Le monde des djinns est un monde de pensée et non de croyance — si tant est que le mot “croyance” vaille la peine dans un tel contexte. Ce monde s’étaie et s’oppose par deux côtés : à la philosophie d’une part, à la religion de l’autre. Il ressemble à la philosophie par sa recherche des caractéristique des êtres, tout comme le philosophe poursuit l’identification de nouveaux concepts. Mais il ressemble à la religion du fait que les êtres auxquels il s’adresse sont vivants et doués d’intentionnalité. Traiter avec de tels êtres comporte des conséquences. Si la religion construit des groupes, participe à la fondation d’espaces sociaux, contribue à fortifier l’intelligence des faibles et des démunis, le monde des djinns engage qui s’y aventure dans l’exploration des marges, des envers, des lignes de fuite. La religion installe un ordre ; le monde des djinns récupère les exclus de cet ordre, les soigne, les réintègre dans des niches spécifiques.

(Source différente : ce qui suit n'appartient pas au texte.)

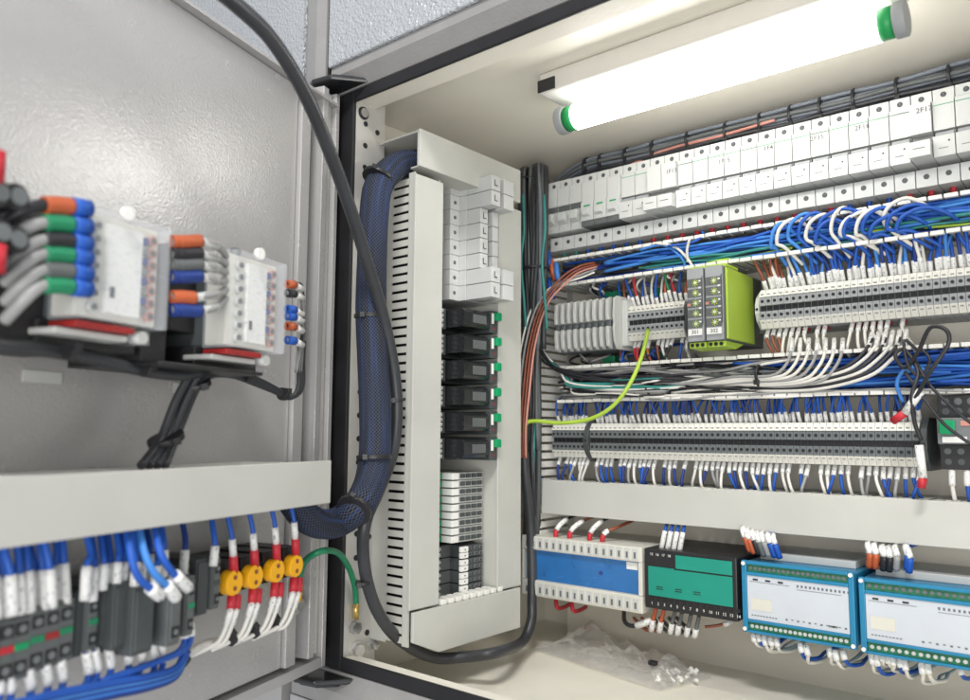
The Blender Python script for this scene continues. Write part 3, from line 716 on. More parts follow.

Si la religion construit les murs, les monde des djinns y creuse des fentes, explore sans cesse les failles, agrandit les cavités et propose des façons de s’y installer à demeure. S’installer dans un mur… ou sous un mur… en tous cas certainement pas à l’abri du mur.

Tobie Nathan au Neues Museum à Berlin

Le monde de la philosophie ressemble à celui des djinns par sa contrainte à la création ; mais il est moins tenu par les exigences de la vie. Identifier le bon djinn déclenche une conséquence quasi immédiate : la guérison du malade ou l’aggravation de son état ; alors que la construction d’un “bon” concept n’a pas de conséquence repérables dans la vie. Il est difficile d’évaluer un philosophe ; beaucoup moins un guérisseur ! Mais la philosophie possède cette capacité de désagréger les mondes par perte de sens, de les déconstruire. Au fond, un guérisseur, allié des djinns est un religieux sans rituel — un philosophe dépourvu (qui s’est enfin débarrassé) de cette haine du monde tel qu’il est.